## GIVEN TASK
Output exactly the lines from the first one down to the line containing "sc.camera = camo", inclusive.

## Scene script records
#####

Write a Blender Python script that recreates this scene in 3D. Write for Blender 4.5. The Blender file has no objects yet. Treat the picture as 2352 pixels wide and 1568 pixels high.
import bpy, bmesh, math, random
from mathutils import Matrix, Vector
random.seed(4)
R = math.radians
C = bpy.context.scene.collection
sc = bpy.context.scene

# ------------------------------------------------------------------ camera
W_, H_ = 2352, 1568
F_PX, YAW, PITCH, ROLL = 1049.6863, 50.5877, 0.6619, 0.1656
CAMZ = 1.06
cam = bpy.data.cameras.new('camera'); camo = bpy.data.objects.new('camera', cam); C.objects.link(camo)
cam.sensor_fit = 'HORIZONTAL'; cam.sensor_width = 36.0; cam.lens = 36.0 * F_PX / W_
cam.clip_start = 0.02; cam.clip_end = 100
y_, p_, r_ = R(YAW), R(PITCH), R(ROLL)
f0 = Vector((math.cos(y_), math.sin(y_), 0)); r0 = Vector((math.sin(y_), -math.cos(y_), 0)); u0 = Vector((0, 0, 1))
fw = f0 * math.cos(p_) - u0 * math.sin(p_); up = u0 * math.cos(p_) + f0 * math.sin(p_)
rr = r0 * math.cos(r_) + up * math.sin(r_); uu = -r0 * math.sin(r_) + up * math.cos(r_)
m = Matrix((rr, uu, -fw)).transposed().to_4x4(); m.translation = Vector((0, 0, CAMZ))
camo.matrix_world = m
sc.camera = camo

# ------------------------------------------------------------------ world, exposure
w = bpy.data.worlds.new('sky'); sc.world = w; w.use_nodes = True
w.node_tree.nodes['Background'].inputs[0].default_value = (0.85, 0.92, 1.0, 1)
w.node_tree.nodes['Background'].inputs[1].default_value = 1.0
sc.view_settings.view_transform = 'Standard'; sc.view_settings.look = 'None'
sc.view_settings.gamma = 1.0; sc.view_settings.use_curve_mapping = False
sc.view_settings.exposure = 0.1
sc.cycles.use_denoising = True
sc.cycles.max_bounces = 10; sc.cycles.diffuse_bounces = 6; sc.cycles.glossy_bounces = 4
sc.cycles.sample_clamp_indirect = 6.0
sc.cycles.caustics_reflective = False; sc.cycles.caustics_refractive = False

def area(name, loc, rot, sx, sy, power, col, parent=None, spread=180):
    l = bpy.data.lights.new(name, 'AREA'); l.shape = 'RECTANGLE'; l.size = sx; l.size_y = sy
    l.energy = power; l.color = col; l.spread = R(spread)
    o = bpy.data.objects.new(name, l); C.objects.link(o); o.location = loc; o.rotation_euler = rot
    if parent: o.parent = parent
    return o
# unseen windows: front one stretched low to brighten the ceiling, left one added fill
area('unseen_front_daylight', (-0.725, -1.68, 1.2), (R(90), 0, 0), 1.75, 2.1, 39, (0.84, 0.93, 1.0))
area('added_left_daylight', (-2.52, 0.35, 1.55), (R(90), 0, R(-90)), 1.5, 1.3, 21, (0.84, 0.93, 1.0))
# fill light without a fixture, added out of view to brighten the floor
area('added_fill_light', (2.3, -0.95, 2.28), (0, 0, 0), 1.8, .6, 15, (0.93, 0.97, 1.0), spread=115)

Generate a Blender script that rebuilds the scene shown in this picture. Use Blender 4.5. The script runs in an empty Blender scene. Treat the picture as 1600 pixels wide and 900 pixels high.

#####

## SOLVED PROBLEM
Write a Blender Python script that recreates this scene in 3D. Write for Blender 4.5. The Blender file has no objects yet. Treat the picture as 2352 pixels wide and 1568 pixels high.
import bpy, bmesh, math, random
from mathutils import Matrix, Vector
random.seed(4)
R = math.radians
C = bpy.context.scene.collection
sc = bpy.context.scene

# ------------------------------------------------------------------ camera
W_, H_ = 2352, 1568
F_PX, YAW, PITCH, ROLL = 1049.6863, 50.5877, 0.6619, 0.1656
CAMZ = 1.06
cam = bpy.data.cameras.new('camera'); camo = bpy.data.objects.new('camera', cam); C.objects.link(camo)
cam.sensor_fit = 'HORIZONTAL'; cam.sensor_width = 36.0; cam.lens = 36.0 * F_PX / W_
cam.clip_start = 0.02; cam.clip_end = 100
y_, p_, r_ = R(YAW), R(PITCH), R(ROLL)
f0 = Vector((math.cos(y_), math.sin(y_), 0)); r0 = Vector((math.sin(y_), -math.cos(y_), 0)); u0 = Vector((0, 0, 1))
fw = f0 * math.cos(p_) - u0 * math.sin(p_); up = u0 * math.cos(p_) + f0 * math.sin(p_)
rr = r0 * math.cos(r_) + up * math.sin(r_); uu = -r0 * math.sin(r_) + up * math.cos(r_)
m = Matrix((rr, uu, -fw)).transposed().to_4x4(); m.translation = Vector((0, 0, CAMZ))
camo.matrix_world = m
sc.camera = camo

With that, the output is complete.